On the second day, we ascended a steep mountain by a path resembling those cut on the Missourie and Landour range, and, descending by a similar road of about ten feet in breadth and occasionally less, entered a valley of some extent, sprinkled with several little villages and some melancholy grainfields. Traversing this valley, we entered a narrow, rocky defile, and following the course of a mountain torrent by its narrow passage through the beetling rocks, arrived, unmolested by the Khyberees, at Ali Musjid, after a march of about fifteen miles.

This fort, which stands on a steep hill about three hundred yards from the gorge of the stony defile above mentioned, had been occupied, since Colonel Wade's departure, by an officer of Native Infantry with a levy of Mooltanee recruits and a few sepoys. During the summer, the place had been found so extremely unhealthy that a great portion of the garrison died, and most of those who escaped were left in a very weak state. Inside the fort itself there is no water, and this useful article was brought by the garrison from a water-course and well, about three hundred yards distant from the walls. As there were no cannon in this formidable place, the possession of the water-course became very precarious in case of the enemy attempting to cut off the communication. The Khyberees, well aware of these disadvantages, came down, latterly, nearly every night to attack the place; but were gallantly repulsed by the little garrison as often as they came, and frequently with considerable loss. Five days before our arrival, a regiment of Sikhs, from Peshawur, amounting to nearly eight hundred, although many were in a sickly state, had occupied a small stockade,[53] on an eminence, about one mile distant from Ali Musjid, for the garrison of which place they had brought supplies.

During the night, this regiment was suddenly attacked by a force of about two thousand Khyberees. The Sikhs defended themselves within their stockade for above an hour, when their ammunition being spent, and the enemy still pressing hard upon them, they quitted their entrenchments in the hopes of effecting a retreat upon Ali Musjid. No sooner had the unhappy men evacuated their stronghold than they were surrounded by their merciless foes, and nearly the whole regiment was destroyed. Not twenty men, it was believed, escaped to bear these disastrous tidings to Peshawur. The little garrison in Ali Musjid had been effectually prevented from attempting a diversion in favour of their unfortunate allies, by a force of Khyberees, which were stationed so as to intercept the communication between the fort and the stockade. Had any part of the garrison, under such circumstances, quitted Ali Musjid, they must inevitably have been overwhelmed by the Khyberees, and in the darkness of night would, in all probability, have shared the fate of the Sikhs; but no doubt was entertained in Ali Musjid that the stockade would make good its defence.

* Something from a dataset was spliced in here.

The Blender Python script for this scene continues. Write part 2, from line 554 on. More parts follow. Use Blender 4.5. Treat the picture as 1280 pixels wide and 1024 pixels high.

We arrived late in the afternoon, and encamped by this field of recent slaughter, which presented a dreary spectacle; the effluvia arising from the half buried bodies and limbs of the Sikhs was almost poisonous, though it seemed to give no inconvenience or nausea to the Pariah dogs and vultures who were enjoying the ample repast provided for them by and upon the lords of the creation.

An attack on our camp being anticipated at this place, orders were issued, prohibiting both officers and men from quitting the lines, and a chain of sentries were posted, in the evening, on the summit of the lower range of hills which encircled our camp.

None of my baggage having made its appearance at nightfall, I fully made up my mind to the loss of such part of the wreck as remained, and seated myself, for the night, on a rock, where, having loaded my pistols in anticipation of the Khyberees' visit, I awaited that important event.

It was a bright starlight night. All in camp were hushed in sleep, save the guardians of the lines, who testified their vigilance by striking the hours on a lugubrious sounding gong, or by the ringing of their arms as the patrols or reliefs traversed the encampment.

As I sat in contemplation of the still scene around me, the solemn thought occurred that in a very few hours, this deathlike stillness might be locked in that sleep to be disturbed only by the sound of the last trumpet. That band of eight hundred Sikhs, which lay here but five nights past, slept on, in all probability, (until aroused by the war notes of the Khyberees,) with the same careless security that my fellow-soldiers were now enjoying, and they awoke to be slain, in one short hour—

"A thing
O'er which the raven flaps her fun'ral wing."